YOUR OBJECTIVE:
Below this line are records; write out exactly the lines from the one containing "Write a Blender" through the one containing "def V(x, y, z): return", with the pictures left out.

Scene modeling code data

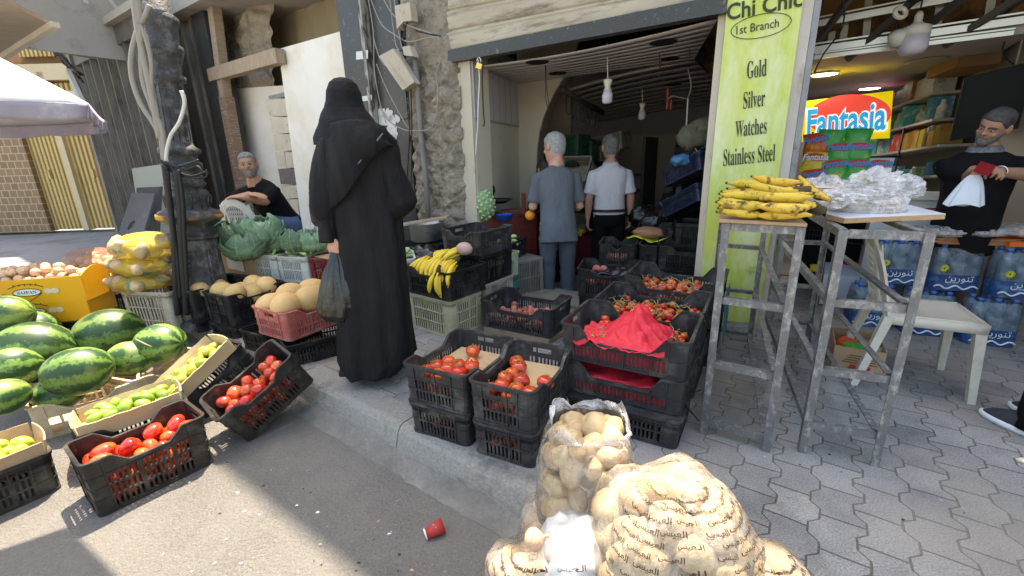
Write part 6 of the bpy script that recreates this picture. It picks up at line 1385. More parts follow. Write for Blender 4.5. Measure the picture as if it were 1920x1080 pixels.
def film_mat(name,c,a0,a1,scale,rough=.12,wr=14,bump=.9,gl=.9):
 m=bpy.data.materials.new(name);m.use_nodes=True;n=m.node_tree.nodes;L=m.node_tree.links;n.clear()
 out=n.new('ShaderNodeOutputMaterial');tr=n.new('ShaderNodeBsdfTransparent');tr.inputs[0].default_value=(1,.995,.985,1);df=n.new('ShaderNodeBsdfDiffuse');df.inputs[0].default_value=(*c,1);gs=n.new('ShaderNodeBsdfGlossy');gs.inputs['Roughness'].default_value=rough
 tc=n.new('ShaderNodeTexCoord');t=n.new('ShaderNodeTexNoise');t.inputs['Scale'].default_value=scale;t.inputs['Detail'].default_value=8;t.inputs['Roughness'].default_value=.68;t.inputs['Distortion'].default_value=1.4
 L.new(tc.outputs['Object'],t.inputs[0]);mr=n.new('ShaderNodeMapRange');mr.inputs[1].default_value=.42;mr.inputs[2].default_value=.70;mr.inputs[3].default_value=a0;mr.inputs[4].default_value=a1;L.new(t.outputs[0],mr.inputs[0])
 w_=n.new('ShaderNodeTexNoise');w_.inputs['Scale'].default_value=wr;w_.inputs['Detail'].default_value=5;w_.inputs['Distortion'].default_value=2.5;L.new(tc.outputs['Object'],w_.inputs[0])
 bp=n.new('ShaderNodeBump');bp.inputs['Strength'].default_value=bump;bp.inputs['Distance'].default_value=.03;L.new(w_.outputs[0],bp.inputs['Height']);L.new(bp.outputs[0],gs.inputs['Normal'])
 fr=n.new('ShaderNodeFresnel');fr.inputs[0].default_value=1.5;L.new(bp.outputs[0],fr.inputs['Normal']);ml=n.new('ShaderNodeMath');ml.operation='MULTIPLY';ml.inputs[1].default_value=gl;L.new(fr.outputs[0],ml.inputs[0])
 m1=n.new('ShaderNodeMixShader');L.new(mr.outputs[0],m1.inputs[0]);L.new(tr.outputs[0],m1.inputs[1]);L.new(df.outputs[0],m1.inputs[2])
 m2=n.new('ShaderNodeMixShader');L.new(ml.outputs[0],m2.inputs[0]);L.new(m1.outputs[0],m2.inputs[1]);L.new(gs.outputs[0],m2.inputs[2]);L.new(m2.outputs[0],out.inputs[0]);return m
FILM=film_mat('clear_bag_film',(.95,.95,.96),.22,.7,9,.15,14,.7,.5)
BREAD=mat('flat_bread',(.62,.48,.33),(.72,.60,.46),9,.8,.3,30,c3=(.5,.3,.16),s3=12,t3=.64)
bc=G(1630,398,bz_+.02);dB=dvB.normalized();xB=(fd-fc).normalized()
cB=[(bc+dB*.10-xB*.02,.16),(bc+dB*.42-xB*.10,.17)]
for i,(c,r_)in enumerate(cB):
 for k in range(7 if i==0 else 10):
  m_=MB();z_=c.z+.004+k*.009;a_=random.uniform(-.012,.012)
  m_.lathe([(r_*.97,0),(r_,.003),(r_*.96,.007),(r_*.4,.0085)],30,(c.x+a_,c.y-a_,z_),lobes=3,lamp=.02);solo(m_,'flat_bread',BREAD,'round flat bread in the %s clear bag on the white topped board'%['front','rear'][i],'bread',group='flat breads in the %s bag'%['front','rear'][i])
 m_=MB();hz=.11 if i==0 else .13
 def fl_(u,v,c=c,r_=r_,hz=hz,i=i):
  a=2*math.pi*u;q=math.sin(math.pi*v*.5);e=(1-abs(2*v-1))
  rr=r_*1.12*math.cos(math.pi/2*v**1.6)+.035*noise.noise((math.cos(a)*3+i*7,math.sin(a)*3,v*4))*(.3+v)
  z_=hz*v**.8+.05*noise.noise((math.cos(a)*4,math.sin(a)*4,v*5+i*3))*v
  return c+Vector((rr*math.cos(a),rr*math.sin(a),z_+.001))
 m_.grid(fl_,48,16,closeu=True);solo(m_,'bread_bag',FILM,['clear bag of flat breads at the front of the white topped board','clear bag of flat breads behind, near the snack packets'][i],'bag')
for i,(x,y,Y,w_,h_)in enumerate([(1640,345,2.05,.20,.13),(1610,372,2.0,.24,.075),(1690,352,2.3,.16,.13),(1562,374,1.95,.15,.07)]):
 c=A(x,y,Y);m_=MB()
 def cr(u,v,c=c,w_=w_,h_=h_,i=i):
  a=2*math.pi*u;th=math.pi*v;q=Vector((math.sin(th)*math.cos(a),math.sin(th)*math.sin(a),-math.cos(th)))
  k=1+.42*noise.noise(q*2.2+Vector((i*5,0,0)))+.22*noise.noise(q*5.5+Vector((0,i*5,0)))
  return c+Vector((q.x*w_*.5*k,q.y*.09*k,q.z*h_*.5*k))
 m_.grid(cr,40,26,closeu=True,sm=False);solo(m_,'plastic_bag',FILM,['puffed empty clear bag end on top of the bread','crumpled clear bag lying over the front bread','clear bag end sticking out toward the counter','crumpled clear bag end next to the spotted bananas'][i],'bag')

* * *

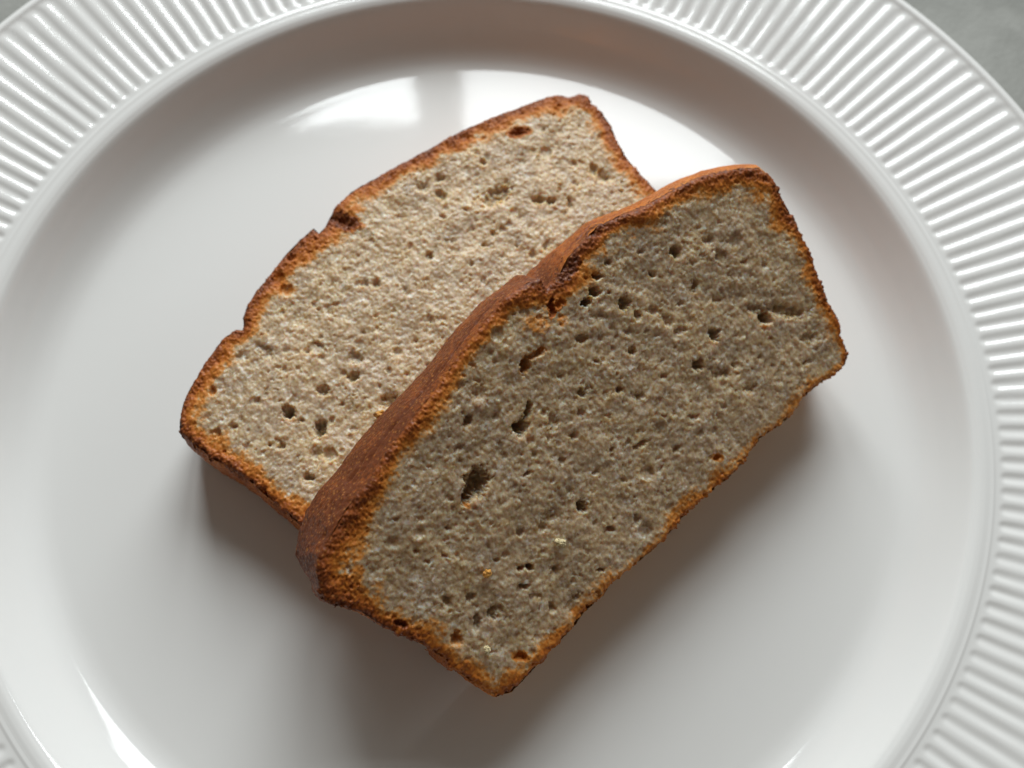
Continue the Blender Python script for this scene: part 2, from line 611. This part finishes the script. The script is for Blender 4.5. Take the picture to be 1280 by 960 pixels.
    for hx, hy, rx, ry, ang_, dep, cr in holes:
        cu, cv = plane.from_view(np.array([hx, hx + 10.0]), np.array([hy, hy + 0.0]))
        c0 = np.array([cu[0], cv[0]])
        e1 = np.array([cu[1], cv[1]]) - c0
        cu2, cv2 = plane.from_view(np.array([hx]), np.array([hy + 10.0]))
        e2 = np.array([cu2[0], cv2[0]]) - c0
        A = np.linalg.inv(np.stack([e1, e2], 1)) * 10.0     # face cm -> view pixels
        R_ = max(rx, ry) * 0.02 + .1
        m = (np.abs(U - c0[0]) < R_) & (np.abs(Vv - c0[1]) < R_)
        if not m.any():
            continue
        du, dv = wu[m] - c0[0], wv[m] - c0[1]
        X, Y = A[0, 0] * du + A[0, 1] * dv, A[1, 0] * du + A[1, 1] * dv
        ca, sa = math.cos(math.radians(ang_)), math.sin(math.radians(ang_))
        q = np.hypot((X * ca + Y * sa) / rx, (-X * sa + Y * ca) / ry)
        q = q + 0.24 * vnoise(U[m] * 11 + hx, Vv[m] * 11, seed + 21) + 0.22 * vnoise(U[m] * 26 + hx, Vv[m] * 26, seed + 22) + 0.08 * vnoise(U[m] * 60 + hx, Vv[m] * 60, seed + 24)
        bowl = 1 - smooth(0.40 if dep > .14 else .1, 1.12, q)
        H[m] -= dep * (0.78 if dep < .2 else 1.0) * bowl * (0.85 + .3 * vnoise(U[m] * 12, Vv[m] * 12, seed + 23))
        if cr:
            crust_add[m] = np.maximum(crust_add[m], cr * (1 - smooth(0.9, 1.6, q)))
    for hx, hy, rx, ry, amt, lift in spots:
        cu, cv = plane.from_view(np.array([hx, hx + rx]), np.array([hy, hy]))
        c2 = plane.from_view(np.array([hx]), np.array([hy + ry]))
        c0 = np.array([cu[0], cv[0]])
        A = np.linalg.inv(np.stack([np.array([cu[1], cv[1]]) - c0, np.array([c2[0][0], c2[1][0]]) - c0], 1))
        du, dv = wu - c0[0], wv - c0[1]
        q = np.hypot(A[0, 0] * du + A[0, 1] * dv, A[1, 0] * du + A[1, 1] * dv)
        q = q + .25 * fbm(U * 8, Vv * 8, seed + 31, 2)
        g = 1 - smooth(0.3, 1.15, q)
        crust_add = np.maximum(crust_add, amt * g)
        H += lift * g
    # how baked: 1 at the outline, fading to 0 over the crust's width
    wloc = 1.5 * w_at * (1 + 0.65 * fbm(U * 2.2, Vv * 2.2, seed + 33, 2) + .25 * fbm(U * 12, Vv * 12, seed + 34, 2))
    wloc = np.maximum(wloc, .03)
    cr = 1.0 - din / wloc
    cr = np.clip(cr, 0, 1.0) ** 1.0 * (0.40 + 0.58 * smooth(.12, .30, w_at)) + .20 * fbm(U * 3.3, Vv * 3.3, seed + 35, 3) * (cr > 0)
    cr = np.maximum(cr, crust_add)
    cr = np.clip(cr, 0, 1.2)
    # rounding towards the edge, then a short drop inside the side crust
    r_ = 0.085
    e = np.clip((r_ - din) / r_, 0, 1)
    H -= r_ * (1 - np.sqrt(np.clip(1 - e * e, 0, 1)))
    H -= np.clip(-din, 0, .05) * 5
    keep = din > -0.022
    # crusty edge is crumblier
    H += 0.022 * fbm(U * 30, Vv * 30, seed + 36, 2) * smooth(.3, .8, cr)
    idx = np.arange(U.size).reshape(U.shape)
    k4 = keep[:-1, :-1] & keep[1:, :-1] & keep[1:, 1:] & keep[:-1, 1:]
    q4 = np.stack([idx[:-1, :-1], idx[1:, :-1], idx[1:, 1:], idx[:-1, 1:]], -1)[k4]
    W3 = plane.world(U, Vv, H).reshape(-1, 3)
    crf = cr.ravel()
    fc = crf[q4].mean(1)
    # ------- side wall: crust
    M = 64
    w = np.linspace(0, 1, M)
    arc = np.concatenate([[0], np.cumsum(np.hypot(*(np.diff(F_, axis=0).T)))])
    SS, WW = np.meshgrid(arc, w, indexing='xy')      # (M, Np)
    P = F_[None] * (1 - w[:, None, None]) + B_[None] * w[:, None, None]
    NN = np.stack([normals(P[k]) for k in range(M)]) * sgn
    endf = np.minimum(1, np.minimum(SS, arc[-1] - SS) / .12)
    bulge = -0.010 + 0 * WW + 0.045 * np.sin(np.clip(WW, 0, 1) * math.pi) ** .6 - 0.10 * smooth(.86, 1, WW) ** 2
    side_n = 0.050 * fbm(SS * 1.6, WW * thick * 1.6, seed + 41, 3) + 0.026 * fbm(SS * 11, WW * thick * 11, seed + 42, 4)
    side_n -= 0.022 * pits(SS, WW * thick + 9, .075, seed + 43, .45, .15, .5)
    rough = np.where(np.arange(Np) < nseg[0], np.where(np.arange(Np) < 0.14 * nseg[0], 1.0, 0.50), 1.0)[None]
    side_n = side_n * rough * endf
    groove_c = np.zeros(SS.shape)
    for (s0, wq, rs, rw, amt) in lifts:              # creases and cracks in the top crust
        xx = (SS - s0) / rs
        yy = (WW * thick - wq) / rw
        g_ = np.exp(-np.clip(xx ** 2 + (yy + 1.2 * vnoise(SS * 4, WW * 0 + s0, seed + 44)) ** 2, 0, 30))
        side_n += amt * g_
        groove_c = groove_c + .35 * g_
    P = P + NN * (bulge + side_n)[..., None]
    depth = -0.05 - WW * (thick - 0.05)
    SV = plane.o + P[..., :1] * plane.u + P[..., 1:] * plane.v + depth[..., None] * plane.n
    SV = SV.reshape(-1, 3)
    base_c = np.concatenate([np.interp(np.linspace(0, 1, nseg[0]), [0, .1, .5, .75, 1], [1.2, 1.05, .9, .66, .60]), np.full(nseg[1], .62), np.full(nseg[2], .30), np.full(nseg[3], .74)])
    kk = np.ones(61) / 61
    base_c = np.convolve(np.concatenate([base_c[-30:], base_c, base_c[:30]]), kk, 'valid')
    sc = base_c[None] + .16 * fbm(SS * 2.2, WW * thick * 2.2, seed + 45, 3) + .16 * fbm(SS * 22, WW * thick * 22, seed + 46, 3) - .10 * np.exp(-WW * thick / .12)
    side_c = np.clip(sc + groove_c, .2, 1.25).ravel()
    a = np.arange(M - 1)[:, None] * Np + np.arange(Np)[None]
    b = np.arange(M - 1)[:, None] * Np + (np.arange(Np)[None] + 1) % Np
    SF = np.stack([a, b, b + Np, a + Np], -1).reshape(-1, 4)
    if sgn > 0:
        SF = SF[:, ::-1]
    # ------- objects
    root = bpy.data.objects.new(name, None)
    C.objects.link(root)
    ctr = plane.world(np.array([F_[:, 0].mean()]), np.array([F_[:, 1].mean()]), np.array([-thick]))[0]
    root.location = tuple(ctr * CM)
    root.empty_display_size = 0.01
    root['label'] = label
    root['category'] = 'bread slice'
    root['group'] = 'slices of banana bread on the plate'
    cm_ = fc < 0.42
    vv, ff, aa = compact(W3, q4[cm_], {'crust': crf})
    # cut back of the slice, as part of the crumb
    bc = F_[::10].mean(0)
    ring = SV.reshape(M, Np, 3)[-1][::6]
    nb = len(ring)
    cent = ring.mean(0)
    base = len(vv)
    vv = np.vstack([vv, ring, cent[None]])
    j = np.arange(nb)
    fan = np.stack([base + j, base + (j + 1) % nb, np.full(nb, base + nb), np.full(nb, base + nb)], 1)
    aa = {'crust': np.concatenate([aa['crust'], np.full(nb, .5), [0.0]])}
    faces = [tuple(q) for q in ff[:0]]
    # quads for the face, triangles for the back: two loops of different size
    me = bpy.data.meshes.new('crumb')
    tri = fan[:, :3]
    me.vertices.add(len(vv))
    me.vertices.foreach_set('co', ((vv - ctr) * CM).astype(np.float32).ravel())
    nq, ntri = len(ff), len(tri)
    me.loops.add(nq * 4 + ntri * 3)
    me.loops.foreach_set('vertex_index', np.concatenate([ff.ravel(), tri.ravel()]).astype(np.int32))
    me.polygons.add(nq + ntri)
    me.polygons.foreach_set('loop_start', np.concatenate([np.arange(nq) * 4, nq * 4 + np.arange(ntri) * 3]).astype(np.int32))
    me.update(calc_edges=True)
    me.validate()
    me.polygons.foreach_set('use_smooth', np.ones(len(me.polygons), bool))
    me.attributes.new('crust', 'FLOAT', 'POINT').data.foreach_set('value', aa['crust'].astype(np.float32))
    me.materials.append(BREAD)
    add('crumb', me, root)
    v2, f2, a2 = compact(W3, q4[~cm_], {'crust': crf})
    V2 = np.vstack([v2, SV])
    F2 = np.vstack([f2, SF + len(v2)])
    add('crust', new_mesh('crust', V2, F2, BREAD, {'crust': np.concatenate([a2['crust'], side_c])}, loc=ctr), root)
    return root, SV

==

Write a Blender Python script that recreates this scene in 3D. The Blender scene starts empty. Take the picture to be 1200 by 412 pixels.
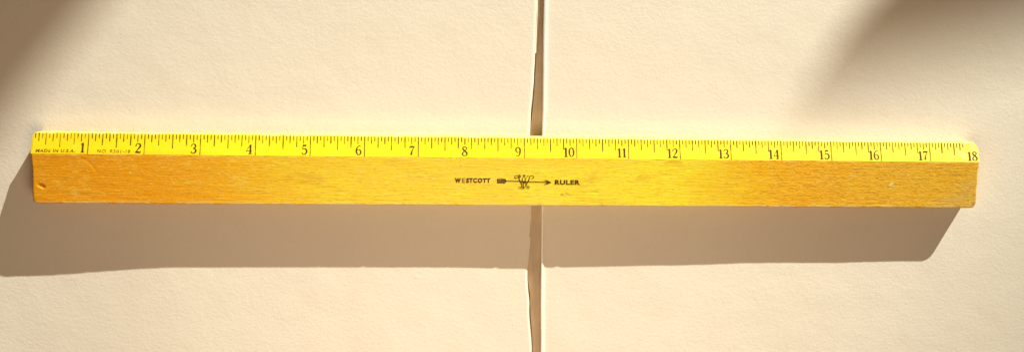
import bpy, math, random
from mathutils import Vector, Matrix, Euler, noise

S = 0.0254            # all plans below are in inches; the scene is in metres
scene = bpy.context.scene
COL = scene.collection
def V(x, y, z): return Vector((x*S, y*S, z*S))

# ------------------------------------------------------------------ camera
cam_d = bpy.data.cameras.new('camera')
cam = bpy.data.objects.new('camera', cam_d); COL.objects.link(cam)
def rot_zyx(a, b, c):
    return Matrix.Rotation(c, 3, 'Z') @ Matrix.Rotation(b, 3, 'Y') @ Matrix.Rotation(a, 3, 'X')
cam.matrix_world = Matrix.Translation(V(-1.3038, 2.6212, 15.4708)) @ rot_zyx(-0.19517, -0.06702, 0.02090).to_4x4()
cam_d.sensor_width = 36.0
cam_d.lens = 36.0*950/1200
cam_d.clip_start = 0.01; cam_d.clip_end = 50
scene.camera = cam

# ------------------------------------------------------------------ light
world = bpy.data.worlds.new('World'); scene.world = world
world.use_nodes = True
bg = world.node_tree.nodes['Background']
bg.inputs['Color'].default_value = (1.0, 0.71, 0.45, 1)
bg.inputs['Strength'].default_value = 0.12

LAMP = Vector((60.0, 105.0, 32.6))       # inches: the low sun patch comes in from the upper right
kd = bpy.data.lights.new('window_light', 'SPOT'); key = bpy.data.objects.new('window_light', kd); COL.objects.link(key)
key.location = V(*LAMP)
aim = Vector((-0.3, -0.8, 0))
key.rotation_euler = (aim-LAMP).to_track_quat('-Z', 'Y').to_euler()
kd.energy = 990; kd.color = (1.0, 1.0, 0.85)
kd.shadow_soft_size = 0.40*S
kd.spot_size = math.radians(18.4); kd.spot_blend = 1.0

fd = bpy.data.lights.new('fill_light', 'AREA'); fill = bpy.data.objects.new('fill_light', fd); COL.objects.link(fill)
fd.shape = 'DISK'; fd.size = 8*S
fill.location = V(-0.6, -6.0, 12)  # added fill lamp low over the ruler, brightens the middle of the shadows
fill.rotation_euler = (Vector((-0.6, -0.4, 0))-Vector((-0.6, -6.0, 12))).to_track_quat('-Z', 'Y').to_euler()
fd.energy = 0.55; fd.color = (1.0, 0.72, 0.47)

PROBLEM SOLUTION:
Write a Blender Python script that recreates this scene in 3D. The Blender scene starts empty. Take the picture to be 1200 by 412 pixels.
import bpy, math, random
from mathutils import Vector, Matrix, Euler, noise

S = 0.0254            # all plans below are in inches; the scene is in metres
scene = bpy.context.scene
COL = scene.collection
def V(x, y, z): return Vector((x*S, y*S, z*S))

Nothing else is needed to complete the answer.